Mark Twain’s house, previously discussed. This minor incident which occurred when Rory was about nine seems to be the only interaction with Lindsay she can remember.
KIRK: So it’s back to the desert for the Minutemen, perhaps for another forty years. Of course, by then, I’ll be seventy years old. A lot of the rest of you will probably be dead. Taylor, you’ll be dead. Babette, Miss Patty . . . that man there in the hat.
From this we learn that Kirk is thirty years old, and born in either 1972 or 1973, depending on whether he has already had his birthday for 2003, or will be turning 31 later in the year. Sean Gunn who plays Kirk was born in 1974.
Kirk’s prediction that many of the older people of Stars Hollow will probably by dead in forty years seems like a slight echo of the story of the Israelites, where an entire generation had to pass away before they could reach the Promised Land.
KIRK: Well, ladies and gentlemen, much like the Israelites of yore, the Stars Hollow Minutemen languished in the desert for forty years. But tonight, there was no Promised Land, no New Canaan, only a humiliating five to one defeat at the merciless hands of the West Hartford Wildcats.
After escaping from servitude in Egypt under the leadership of Moses, the Israelites wandered the wilderness for forty years – a punishment from God for not believing they would be able to take the land promised to them by God from the Canaanites, who were gigantic of stature and had fortified cities.

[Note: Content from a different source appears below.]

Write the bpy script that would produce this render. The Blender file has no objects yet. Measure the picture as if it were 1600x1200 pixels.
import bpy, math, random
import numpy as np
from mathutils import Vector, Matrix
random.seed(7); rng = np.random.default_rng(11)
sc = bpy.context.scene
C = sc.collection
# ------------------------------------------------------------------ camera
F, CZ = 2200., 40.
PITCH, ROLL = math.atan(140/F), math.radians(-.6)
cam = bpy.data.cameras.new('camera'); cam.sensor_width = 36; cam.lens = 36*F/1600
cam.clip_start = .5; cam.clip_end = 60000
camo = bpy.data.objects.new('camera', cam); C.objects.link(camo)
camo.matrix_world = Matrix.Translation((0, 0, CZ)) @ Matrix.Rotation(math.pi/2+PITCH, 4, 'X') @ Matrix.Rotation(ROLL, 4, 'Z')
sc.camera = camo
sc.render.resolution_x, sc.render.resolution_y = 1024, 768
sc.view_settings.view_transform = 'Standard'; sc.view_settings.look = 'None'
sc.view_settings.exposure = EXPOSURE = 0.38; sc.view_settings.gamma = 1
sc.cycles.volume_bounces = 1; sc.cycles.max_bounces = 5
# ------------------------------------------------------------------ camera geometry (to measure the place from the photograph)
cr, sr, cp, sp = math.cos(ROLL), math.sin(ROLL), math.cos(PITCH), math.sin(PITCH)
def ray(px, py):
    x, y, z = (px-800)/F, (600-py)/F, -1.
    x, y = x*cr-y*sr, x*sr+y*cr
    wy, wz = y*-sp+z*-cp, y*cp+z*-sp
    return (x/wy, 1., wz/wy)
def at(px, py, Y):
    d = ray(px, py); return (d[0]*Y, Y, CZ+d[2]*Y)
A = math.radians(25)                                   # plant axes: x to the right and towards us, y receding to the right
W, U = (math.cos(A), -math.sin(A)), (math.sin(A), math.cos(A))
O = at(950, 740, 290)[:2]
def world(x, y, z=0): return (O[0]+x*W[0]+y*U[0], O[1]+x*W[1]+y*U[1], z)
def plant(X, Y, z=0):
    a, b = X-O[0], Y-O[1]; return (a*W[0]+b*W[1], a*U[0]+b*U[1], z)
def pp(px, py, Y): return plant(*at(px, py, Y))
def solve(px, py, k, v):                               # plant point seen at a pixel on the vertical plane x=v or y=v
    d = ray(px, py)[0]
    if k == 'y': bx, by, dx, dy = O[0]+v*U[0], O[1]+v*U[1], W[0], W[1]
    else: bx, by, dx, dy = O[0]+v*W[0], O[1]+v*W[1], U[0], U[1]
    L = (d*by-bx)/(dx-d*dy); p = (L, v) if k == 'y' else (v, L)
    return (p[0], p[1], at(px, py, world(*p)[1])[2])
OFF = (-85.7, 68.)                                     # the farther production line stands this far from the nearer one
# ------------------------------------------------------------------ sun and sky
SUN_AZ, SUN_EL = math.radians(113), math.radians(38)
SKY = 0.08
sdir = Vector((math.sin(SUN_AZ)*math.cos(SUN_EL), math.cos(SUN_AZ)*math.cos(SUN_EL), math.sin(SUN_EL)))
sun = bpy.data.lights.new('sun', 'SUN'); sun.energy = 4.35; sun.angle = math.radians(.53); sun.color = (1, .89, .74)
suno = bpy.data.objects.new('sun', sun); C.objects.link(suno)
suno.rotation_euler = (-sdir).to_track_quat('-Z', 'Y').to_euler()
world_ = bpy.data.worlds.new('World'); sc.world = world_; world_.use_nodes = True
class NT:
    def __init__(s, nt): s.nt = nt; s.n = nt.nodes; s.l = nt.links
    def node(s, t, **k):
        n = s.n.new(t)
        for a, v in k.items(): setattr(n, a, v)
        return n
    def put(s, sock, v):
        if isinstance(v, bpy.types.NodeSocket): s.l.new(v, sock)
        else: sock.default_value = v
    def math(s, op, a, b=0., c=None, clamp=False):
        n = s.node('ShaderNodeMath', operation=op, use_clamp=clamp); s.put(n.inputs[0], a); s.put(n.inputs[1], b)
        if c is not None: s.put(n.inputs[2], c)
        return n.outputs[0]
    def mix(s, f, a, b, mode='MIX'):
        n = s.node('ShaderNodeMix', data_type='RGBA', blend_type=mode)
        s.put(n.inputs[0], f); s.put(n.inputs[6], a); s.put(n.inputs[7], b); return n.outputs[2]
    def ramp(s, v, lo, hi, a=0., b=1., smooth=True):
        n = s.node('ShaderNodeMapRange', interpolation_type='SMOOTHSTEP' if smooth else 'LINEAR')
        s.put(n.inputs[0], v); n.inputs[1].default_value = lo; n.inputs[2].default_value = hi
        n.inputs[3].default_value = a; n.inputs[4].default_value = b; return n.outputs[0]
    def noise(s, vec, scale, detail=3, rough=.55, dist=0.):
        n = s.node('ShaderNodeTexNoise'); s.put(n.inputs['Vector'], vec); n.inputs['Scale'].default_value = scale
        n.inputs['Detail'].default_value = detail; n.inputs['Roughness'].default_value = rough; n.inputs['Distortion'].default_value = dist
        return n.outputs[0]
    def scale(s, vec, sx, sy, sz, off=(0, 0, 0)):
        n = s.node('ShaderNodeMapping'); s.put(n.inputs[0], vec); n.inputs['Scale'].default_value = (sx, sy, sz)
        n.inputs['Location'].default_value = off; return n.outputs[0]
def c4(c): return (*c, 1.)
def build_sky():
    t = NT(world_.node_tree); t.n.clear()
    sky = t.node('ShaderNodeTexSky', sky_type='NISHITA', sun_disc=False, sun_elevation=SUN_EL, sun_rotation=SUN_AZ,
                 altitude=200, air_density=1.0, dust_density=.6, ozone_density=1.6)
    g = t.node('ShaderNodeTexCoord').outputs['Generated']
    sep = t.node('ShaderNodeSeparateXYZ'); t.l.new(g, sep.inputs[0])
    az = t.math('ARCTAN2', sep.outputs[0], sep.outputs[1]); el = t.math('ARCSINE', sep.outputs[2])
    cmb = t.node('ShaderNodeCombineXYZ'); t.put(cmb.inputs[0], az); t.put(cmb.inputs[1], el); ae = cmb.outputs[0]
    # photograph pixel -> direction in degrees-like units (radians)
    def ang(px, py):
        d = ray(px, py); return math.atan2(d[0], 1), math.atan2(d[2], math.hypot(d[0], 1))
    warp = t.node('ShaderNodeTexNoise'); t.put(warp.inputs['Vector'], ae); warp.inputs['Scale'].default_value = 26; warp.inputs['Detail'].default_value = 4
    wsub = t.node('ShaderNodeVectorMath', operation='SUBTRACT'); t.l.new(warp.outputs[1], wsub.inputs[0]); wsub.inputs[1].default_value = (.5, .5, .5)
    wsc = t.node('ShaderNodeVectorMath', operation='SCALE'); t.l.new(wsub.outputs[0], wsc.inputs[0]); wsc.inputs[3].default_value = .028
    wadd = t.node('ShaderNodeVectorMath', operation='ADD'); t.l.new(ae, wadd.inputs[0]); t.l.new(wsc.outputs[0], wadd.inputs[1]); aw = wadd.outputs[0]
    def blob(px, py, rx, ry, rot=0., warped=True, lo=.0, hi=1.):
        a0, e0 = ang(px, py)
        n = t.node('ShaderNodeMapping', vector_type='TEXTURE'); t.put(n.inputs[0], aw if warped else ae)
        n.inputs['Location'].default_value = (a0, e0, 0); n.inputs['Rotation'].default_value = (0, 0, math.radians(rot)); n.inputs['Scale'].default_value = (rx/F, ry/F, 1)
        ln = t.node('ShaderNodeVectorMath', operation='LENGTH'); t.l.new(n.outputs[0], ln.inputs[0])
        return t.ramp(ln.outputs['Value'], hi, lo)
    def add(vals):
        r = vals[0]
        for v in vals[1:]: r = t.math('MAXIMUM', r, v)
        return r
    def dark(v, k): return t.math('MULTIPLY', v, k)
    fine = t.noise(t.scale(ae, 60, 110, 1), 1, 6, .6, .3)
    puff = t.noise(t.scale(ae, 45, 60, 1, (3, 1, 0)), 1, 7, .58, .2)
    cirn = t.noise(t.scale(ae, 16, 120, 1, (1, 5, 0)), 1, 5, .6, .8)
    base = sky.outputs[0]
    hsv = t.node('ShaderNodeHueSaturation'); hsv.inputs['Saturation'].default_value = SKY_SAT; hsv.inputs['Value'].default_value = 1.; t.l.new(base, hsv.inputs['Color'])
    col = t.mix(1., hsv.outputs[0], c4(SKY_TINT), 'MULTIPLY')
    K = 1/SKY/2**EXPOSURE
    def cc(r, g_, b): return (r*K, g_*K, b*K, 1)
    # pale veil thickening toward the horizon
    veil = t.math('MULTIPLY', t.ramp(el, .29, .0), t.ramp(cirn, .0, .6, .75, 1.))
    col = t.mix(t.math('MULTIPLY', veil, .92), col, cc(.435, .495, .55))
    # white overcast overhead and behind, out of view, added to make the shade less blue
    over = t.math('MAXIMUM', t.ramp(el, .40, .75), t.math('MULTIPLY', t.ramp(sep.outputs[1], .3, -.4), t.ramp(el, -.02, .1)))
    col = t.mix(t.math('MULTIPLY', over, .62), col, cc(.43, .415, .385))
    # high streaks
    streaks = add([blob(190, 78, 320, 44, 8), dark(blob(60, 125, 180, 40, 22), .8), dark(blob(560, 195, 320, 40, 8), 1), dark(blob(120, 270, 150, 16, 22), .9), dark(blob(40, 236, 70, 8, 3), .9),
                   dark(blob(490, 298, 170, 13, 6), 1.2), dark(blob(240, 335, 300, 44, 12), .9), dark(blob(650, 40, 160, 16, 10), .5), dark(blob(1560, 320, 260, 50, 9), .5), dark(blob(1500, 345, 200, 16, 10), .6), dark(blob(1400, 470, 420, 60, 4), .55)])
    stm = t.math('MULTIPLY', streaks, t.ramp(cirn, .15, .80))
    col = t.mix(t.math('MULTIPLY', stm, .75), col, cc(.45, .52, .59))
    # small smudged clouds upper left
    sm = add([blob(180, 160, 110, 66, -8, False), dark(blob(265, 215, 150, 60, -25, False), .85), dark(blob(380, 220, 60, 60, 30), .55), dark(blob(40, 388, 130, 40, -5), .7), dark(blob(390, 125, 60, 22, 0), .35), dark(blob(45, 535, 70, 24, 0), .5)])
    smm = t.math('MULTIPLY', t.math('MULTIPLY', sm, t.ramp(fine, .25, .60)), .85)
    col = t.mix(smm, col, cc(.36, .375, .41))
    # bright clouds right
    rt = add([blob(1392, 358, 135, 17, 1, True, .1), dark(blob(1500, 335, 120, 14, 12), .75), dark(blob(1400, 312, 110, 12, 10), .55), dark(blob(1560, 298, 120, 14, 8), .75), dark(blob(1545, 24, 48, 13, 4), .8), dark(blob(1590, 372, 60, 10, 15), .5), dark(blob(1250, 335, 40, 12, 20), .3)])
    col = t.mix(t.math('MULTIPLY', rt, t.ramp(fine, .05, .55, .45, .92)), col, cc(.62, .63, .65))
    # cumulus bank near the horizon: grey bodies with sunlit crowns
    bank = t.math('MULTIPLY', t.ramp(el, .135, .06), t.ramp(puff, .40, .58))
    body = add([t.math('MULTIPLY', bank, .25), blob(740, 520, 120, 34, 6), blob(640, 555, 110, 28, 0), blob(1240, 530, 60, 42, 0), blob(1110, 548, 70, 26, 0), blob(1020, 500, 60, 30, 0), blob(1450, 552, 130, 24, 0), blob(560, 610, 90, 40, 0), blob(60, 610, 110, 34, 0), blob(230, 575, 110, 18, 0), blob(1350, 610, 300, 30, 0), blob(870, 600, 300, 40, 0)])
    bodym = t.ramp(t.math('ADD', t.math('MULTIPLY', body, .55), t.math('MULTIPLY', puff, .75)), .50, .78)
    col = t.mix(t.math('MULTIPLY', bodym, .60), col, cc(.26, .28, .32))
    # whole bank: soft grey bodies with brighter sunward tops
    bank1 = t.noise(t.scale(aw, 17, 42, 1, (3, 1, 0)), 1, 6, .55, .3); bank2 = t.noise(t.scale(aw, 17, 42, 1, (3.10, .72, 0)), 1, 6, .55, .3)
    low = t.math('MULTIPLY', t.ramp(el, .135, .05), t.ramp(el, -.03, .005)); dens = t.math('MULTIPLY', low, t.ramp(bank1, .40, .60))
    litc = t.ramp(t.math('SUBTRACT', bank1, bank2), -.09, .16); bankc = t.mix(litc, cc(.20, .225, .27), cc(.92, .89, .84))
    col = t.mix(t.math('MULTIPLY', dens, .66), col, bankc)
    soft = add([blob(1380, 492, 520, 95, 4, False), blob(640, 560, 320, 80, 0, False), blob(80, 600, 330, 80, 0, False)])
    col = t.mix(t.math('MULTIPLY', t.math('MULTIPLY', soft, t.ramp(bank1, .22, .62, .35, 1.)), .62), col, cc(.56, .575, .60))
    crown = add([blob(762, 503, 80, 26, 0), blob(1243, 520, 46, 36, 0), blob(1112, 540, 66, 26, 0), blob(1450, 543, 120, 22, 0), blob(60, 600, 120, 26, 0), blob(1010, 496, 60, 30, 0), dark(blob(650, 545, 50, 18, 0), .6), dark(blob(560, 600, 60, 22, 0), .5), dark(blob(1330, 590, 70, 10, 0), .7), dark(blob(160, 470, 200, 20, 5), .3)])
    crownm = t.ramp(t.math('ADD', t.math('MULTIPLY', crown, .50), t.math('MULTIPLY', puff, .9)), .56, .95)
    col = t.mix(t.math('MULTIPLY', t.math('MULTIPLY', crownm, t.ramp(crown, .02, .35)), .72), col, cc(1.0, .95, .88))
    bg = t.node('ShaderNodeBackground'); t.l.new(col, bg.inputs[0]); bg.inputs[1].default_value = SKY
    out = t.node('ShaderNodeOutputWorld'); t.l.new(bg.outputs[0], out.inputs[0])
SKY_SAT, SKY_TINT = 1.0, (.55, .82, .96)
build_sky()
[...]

Only after the entire generation who left Egypt had passed away, except Joshua and Caleb, who had maintained faith in God, were the Israelites able to cease wandering. Eventually they were led into the Promised Land by Joshua, the successor of Moses. Note that Kirk mixes up the land of Canaan with New Canaan, a town in Connecticut.
In real life, the West Hartford Wildcats is actually a women’s softball team.
LORELAI: You’re seriously telling me that you’re gonna be the one to go out there and humiliate Gran in front of her friends, in front of her family. Just think about it, Mom. What would Miss Manners do?